What you will do →
From the first line of the data down to and including the line with "rnd = random.Random(7)", copy everything exactly, leaving out pictures.

++++++++++

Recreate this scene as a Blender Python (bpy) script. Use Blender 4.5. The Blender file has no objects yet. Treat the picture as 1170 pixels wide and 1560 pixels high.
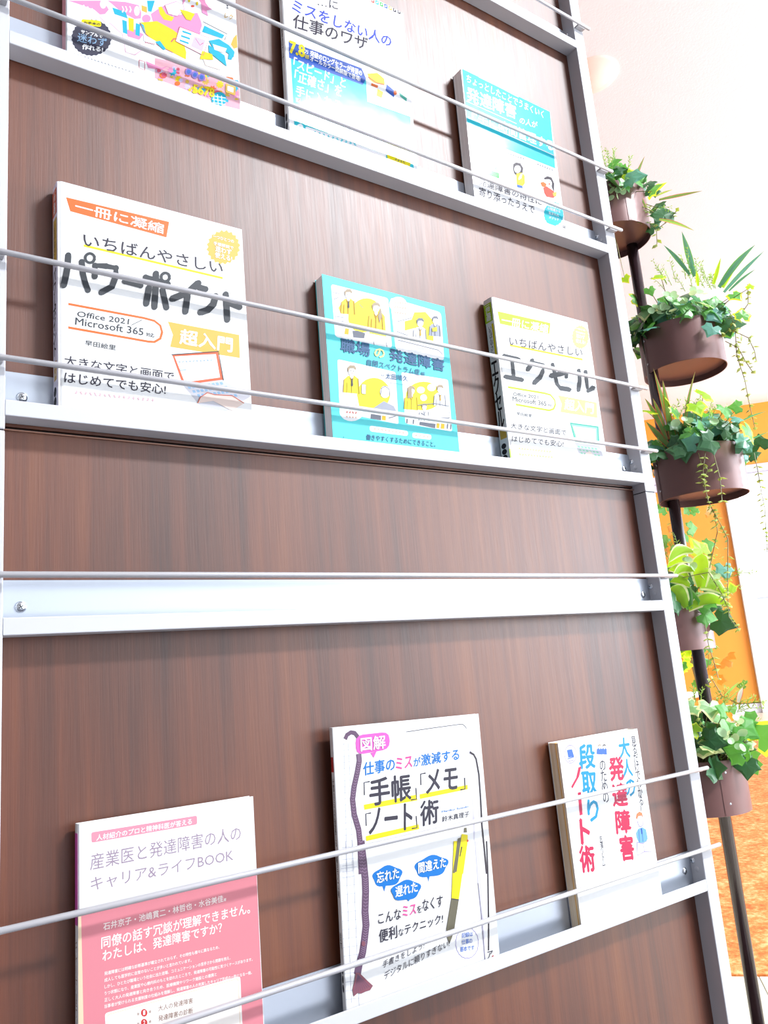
import bpy, bmesh, math, random
from mathutils import Vector, Matrix, noise
C = bpy.context.scene.collection
PI = math.pi
rnd = random.Random(7)

EXPO = 0.12; WORLD = 2.5
LAMPE = 12
LAMPS = [(2.55, -2.64, 1.3, .44, 430, 0, 'large square ceiling light in front of the rack to the right')]
WOOD1 = (.034, .006, .0012); WOOD2 = (.094, .020, .004); WOOD3 = (.155, .042, .008); WROUGH = .46; WSPEC = .72
BLOTCH = (3.29, 1.70, 4.05)
WIN = 950

# ---------------- camera ----------------
cd = bpy.data.cameras.new('camera'); cam = bpy.data.objects.new('camera', cd); C.objects.link(cam)
cd.sensor_fit = 'HORIZONTAL'; cd.sensor_width = 36; cd.lens = 1217.427 / 1170 * 36; cd.clip_start = .02; cd.clip_end = 200
ax = Vector((.8201497, -.5658187, -.0848747)); ay = Vector((.0463353, .2135411, -.9758346)); az = Vector((.5702697, .7963978, .2013531))
cam.matrix_world = Matrix.Translation((-.1172, -.692, .85)) @ Matrix((ax, -ay, -az)).transposed().to_4x4()
bpy.context.scene.camera = cam

# ---------------- world, lights, exposure ----------------
sc = bpy.context.scene
w = bpy.data.worlds.new('world'); sc.world = w; w.use_nodes = True
bg = w.node_tree.nodes['Background']; bg.inputs[0].default_value = (.90, .95, 1, 1); bg.inputs[1].default_value = WORLD
vs = sc.view_settings; vs.view_transform = 'Standard'; vs.look = 'None'; vs.gamma = 1; vs.use_curve_mapping = False; vs.exposure = EXPO
sc.cycles.max_bounces = 6; sc.cycles.diffuse_bounces = 3; sc.cycles.glossy_bounces = 3; sc.cycles.transmission_bounces = 4
sc.cycles.use_denoising = True; sc.cycles.sample_clamp_indirect = 8

def area(name, loc, sx, sy, power, col=(1, 1, 1), target=None, rotz=0):
    l = bpy.data.lights.new(name, 'AREA'); l.shape = 'RECTANGLE'; l.size = sx; l.size_y = sy; l.energy = power; l.color = col
    o = bpy.data.objects.new(name, l); C.objects.link(o); o.location = loc
    if target: o.rotation_euler = (Vector(target) - Vector(loc)).to_track_quat('-Z', 'Y').to_euler()
    else: o.rotation_euler = (0, 0, rotz)
    return o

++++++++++

Solution below →
Recreate this scene as a Blender Python (bpy) script. Use Blender 4.5. The Blender file has no objects yet. Treat the picture as 1170 pixels wide and 1560 pixels high.
import bpy, bmesh, math, random
from mathutils import Vector, Matrix, noise
C = bpy.context.scene.collection
PI = math.pi
rnd = random.Random(7)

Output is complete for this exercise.